Le parole di Brown non sono cadute nel vuoto e il governo svizzero, per bocca del ministro delle finanze Kaspar Villiger ha sentito il bisogno di reagire pubblicamente. Villiger si è presentato davanti alla stampa attorniato dagli alti funzionari che in questo momento sono in prima linea sul fronte delle indagini.

Il ministro delle finanze ha ridimensionato l'attacco del suo omologo britannico, ma ha comunque passato in rassegna le disposizioni legali vigenti in Svizzera per lottare contro il finanziamento del terrorismo internazionale. L'arsenale comprende il codice penale, dove diversi articoli sanzionano la partecipazione a organizzazioni criminali e il loro finanziamento; la legge contro il riciclaggio di danaro, in vigore dal 1998; la legge sulla collaborazione giudiziaria internazionale, che determina la soppressione del segreto bancario e il blocco dei conti bancari ogni volta che esiste un sospetto. La Svizzera ha anche ratificato la Convenzione dell'ONU per la lotta contro il finanziamento del terrorismo.

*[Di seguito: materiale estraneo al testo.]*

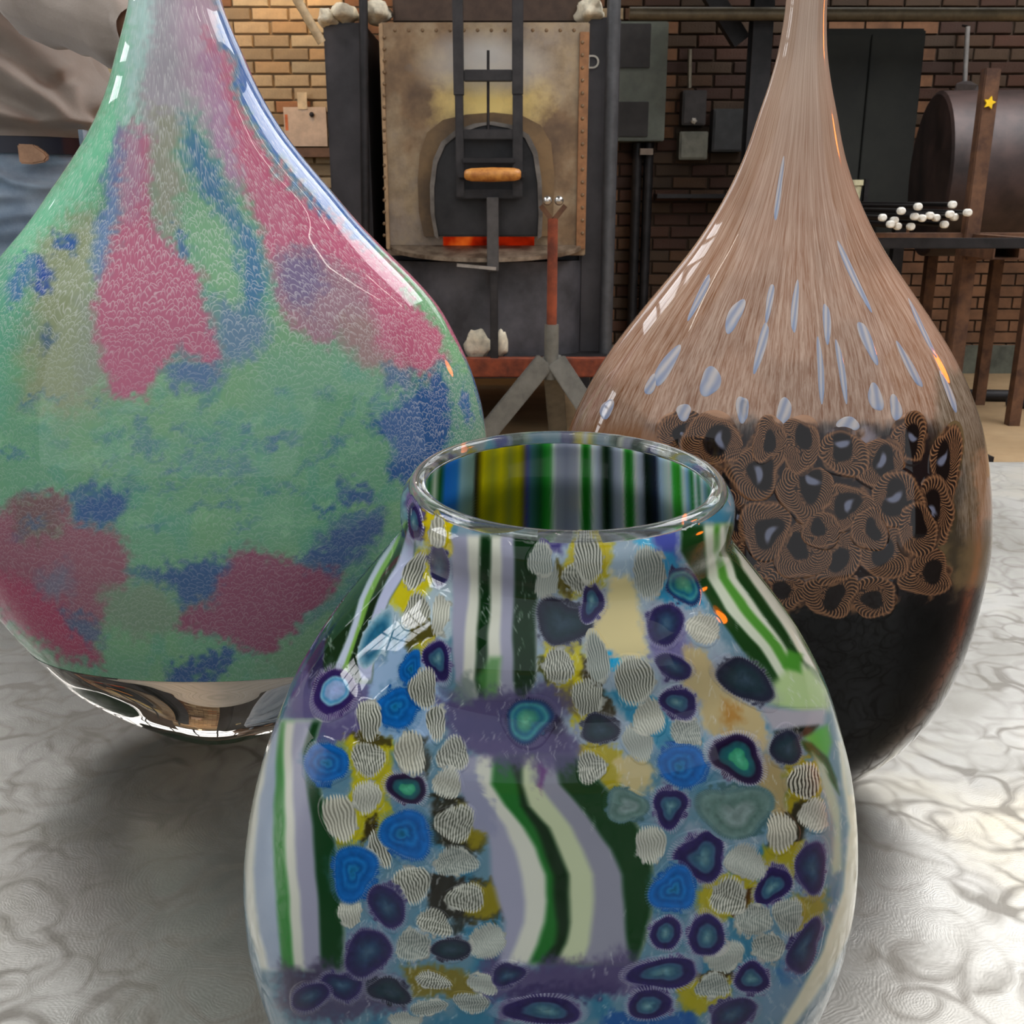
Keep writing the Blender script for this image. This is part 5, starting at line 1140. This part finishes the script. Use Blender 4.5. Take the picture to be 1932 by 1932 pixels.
bb = Board(1000, -60, 1900, 1500, TAN, warp=14, cell=30, seed=41, step=2)
na = vnoise(bb.h, bb.w, 50, 43)
bb.c = bb.c * (1 - al(smooth(.45, .75, na) * .6)) + np.array((150, 108, 78)) * al(smooth(.45, .75, na) * .6)
top = smooth(420, 60, bb.Y0)                                   # paler, greyer glass up the neck
bb.c = bb.c * (1 - al(top * .6)) + np.array((196, 176, 158)) * al(top * .6)
cut = 800 + 30 * (vnoise(bb.h, bb.w, 60, 45) - .5) + 60 * smooth(1250, 1120, bb.X0) * 0
m = smooth(-16, 22, bb.Y - cut); bb.c = bb.c * (1 - al(m)) + np.array((34, 24, 24)) * al(m)
m = smooth(1080, 1170, bb.Y); bb.c = bb.c * (1 - al(m)) + np.array(BLK) * al(m)
bb.poly([(1000, 700), (1150, 700), (1230, 800), (1300, 850), (1250, 900), (1000, 900)], (140, 98, 66), 20)
bb.poly([(1770, 700), (1900, 700), (1900, 1080), (1850, 1110), (1800, 1120), (1770, 1040), (1762, 900)], (112, 92, 62), 16)
bb.poly([(1790, 860), (1820, 860), (1815, 1080), (1790, 1090)], (70, 60, 44), 12); bb.poly([(1835, 850), (1900, 850), (1900, 960), (1850, 980)], (168, 128, 90), 8)
bb.poly([(1560, 820), (1640, 810), (1660, 835), (1600, 850), (1566, 848)], (170, 160, 170), 8, .8)
def streak_glass():
    t = NT('streaked_brown_glass'); b = t.bsdf(Roughness=.03); b.inputs['IOR'].default_value = 1.38
    c = t.n('ShaderNodeVertexColor', layer_name='Col'); f = t.n('ShaderNodeAttribute', attribute_name='flow')
    mp = t.n('ShaderNodeMapping'); mp.inputs['Scale'].default_value = (210, 5, 1); t.l(f.outputs['Vector'], mp.inputs[0])
    a = t.noise(1, 4, mp.outputs[0], .65); m2 = t.n('ShaderNodeMapping'); m2.inputs['Scale'].default_value = (620, 46, 1); t.l(f.outputs['Vector'], m2.inputs[0])
    e = t.noise(1, 3, m2.outputs[0], .6, .6)
    s1 = t.ramp(a.outputs[0], [(.34, (0, 0, 0)), (.66, (1, 1, 1))]); s2 = t.ramp(e.outputs[0], [(.40, (0, 0, 0)), (.60, (1, 1, 1))])
    k = t.math('MULTIPLY', c.outputs['Alpha'], t.math('ADD', t.math('MULTIPLY', s1, .55), t.math('MULTIPLY', s2, .45)))
    dk = t.mix(1, c.outputs[0], (.58, .47, .40, 1), 'MULTIPLY')
    lt = t.mix(.38, c.outputs[0], (.74, .62, .52, 1))
    col = t.mix(k, t.mix(c.outputs['Alpha'], c.outputs[0], dk), t.mix(c.outputs['Alpha'], c.outputs[0], lt))
    t.l(col, b.inputs['Base Color']); return t.m
# pulled pale streaks, then the ringed slices
STK = '''1258 690 15 46 32;1228 726 12 20 24;1340 720 24 28 10;1436 655 10 52 14;1452 570 8 36 10;1386 596 16 34 24;1500 580 8 52 4;1470 360 6 60 8;1548 700 8 60 -4;1560 610 9 40 -4;1637 645 12 44 -22;1610 520 8 70 -26
1652 750 16 28 -18;1716 690 9 50 -28;1790 740 8 40 -22;1478 778 16 30 10;1400 772 14 26 0;1290 778 18 16 10;1145 772 14 20 20;1600 800 26 14 0;1690 770 14 24 -10;1588 700 8 60 -10;1320 560 8 50 26;1404 770 12 20 0;1740 620 6 60 -26'''
def pale(U, V, rx, ry, r):
    rr = np.hypot(U, V); k = .5 + .5 * np.sin(U * 5 + V * 2 + r.uniform(0, 6)); c = np.array((148, 152, 170)) * (1 - k[..., None]) + np.array((196, 186, 182)) * k[..., None]
    lowblue = smooth(.2, .9, V)[..., None] * .35; c = c * (1 - lowblue) + np.array((120, 146, 190)) * lowblue
    return c, smooth(1.25, 1.05, rr)
def eyed(hole=.5, blob=True):
    def f(U, V, rx, ry, r):
        ph = r.uniform(0, 6.28); rr = np.hypot(U, V); ang = np.arctan2(V, U) + .5 * rr * r.choice([-1, 1])
        ox, oy = r.uniform(-.28, .28), r.uniform(-.36, .16); w_ = .09 * np.sin(2 * ang + ph) + .10 * np.sin(3 * ang - ph) + .05 * np.sin(5 * ang + 2 * ph); r2 = rr + w_
        a3 = np.arctan2(V - oy, U - ox); rh = np.hypot(U - ox, (V - oy) * .82) / hole * (1 + .16 * np.sin(2 * a3 - ph) + .08 * np.sin(3 * a3 + ph)); ang = .6 * ang + .4 * a3 + .35 * np.sin(rr * 4 + ph)
        n = int((rx + ry) * .38); ln = smooth(.55, .97, .5 + .5 * np.sin(ang * n + 5 * np.sin(rr * 3 + ph)))
        c = np.zeros(U.shape + (3,)) + np.array((26, 18, 16)); tan = np.array((186, 130, 88))
        k = ln * smooth(.85, 1.05, rh) * .85; edge = np.exp(-((r2 - .97) / .06) ** 2); k = np.maximum(k, edge * .55)
        base = smooth(.8, 1.1, rh)[..., None] * .28; c = c * (1 - base) + np.array((78, 58, 48)) * base
        c = c * (1 - k[..., None]) + tan * k[..., None]
        if blob:
            u1 = (U - ox) * math.cos(ph) + (V - oy) * math.sin(ph); v1 = (V - oy) * math.cos(ph) - (U - ox) * math.sin(ph); q = np.hypot((u1 - .5 * v1 * v1 / hole - .06) / .55, v1 * .8) / (hole * .62); q = smooth(1.1, .5, q)[..., None]
            c = c * (1 - q * .9) + np.array((128, 132, 152)) * q * .9
        return c, smooth(1.08, .98, r2)
    return f
EYE = '''e 1344 832 48 46 10;e 1426 886 46 50 22;h 1507 840 36 46 0;e 1520 931 44 52 -14;e 1597 958 43 42 10;e 1692 944 50 46 16;e 1593 856 42 40 0;e 1660 876 40 46 14;e 1716 826 30 40 0;e 1444 999 46 48 10
h 1511 1044 46 46 24;h 1583 1050 36 52 16;h 1669 1038 46 48 6;h 1748 1082 42 40 -10;h 1568 1120 46 40 14;h 1647 1126 42 34 -6;h 1484 1112 36 34 20;h 1421 1056 40 44 14;e 1762 966 36 56 6;e 1385 976 34 46 0
e 1786 870 26 60 6;h 1286 822 40 40 0;h 1360 910 34 44 14;h 1450 830 26 40 10;h 1730 1000 36 44 0;h 1640 1000 30 36 0;h 1550 1000 30 34 0'''
for row in EYE.replace('\n', ';').split(';')[::-1]:
    k, *v = row.split(); x, y, rx, ry, rot = map(float, v)
    for q, c in ((1.02, (150, 106, 72)), (.94, (66, 46, 34)), (.5, (20, 14, 12)), (.2, (110, 112, 128))): bb.ell(x, y, rx * q, ry * q, c, rot, .1)
body(VB, bb, 'vase_body', brown, streak_glass(), 240, 60, 420, alpha=lambda x, y: smooth(850, 780, y) + .8 * smooth(1780, 1820, x) * smooth(1060, 980, y) * smooth(780, 850, y))
i = 0
for row in STK.replace('\n', ';').split(';'):
    x, y, rx, ry, rot = map(float, row.split()); i += 1
    patch('pale_streak', VB, bb, brown, M_GLASS, x, y, rx * .8, ry, rot, pale, 300 + i, 2.4, off=.0002, grow=1.0)
for row in EYE.replace('\n', ';').split(';')[::-1]:
    k, *v = row.split(); x, y, rx, ry, rot = map(float, v); i += 1
    patch('ring_murrine', VB, bb, brown, M_GLASS, x, y, rx * 1.1, ry * 1.1, rot, eyed(.5) if k == 'e' else eyed(.42, False), 400 + i, 1.7, off=.00012 + .000012 * (i % 30), grow=1.12)
b_ = bmesh.new()
rim = [Vector((VB.X[-1] + VB.A[-1] * math.sin(q), VB.Y0 - VB.B[-1] * math.cos(q), VB.z1)) for q in np.linspace(0, 2 * math.pi, 33)]
tube(rim, .003, b_, 10, False); part('lip', b_, M_CLEAR, brown, smooth='all')
b_ = bmesh.new(); bmesh.ops.create_circle(b_, cap_ends=True, radius=1, segments=48, matrix=Matrix.Translation((VB.X[0], VB.Y0, VB.z0 + .0003)) @ Matrix.Diagonal((VB.A[0], VB.B[0], 1, 1)))
part('foot', b_, mat('black_foot_glass', (14, 11, 10), .1), brown)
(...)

Per quanto riguarda l'Afghanistan dei talebani, esiste poi una direttiva aggiornata il 12 aprile di quest'anno che stabilisce il blocco di conti sospetti. Finora sono stati bloccati i conti - con somme modeste - di alcune banche afghane in Svizzera, ma non sono stati scoperti conti appartenenti al terrorista saudita Osama bin Laden o a suoi fiancheggiatori. L'esame dei conti prosegue, ma dalla conferenza stampa non si è appreso nulla di nuovo sui riscontri fatti dopo gli attentati negli Stati Uniti. La procura federale e l'Ufficio federale di polizia hanno ribadito che le indagini sono in corso a tutto campo, ma non hanno fornito altri dettagli per non compromettere le indagini.

"Indagini, ha ricordato Villiger, che non devono essere a senso unico." Secondo il ministro delle finanze, la polizia federale americana e i servizi segreti degli Stati Uniti hanno tendenza a esigere ogni sorta di informazioni senza però a loro volta informare gli Stati con cui sono in contatto. Villiger ha ribadito che la Svizzera è disposta a collaborare con la comunità internazionale e a rafforzare ancora la lotta contro il terrorismo. "La Svizzera, ha però ribadito, non è un porto franco per criminali e terroristi e il segreto bancario non accorda a queste categorie alcuna protezione."

In un'intervista appena pubblicata dalla Neue Luzerner Zeitung, il professore Mark Pieth, docente di diritto penale e criminologia all'Unversità di Basilea, non esclude che la piazza finanziaria svizzera sia coinvolta in transazioni finanziarie che fanno capo al "banchiere del terrorismo" Osama bin Laden. Per il professor Pieth, la piazza svizzera non è però più interessante di altri centri finanziari. "Non dimentichiamo, ricorda il professore basilese, che almeno da noi esiste una normativa per confiscare le somme depositate su conti controllati da organizzazioni criminali."

Secondo Pieth, la grande difficoltà nell'identificazione di questi conti risiede nel fatto che sono spesso gestiti da prestanome insospettabili. Una persona come bin Laden, per meglio nascondersi, agisce certamente sui mercati finanziari anche con persone che non appartengono alla sua etnia. L'esperto di criminalità internazionale ricorda che le sanzioni dell'ONU per bloccare i conti di Saddam Hussein furono applicate anche dalla Svizzera, senza che ci fosse bisogno di nuove disposizioni legislative. Anche Pieth ritiene dunque che non abbia senso mettere in relazione il segreto bancario svizzero con i movimenti di capitali legati alla nebulosa del terrorismo.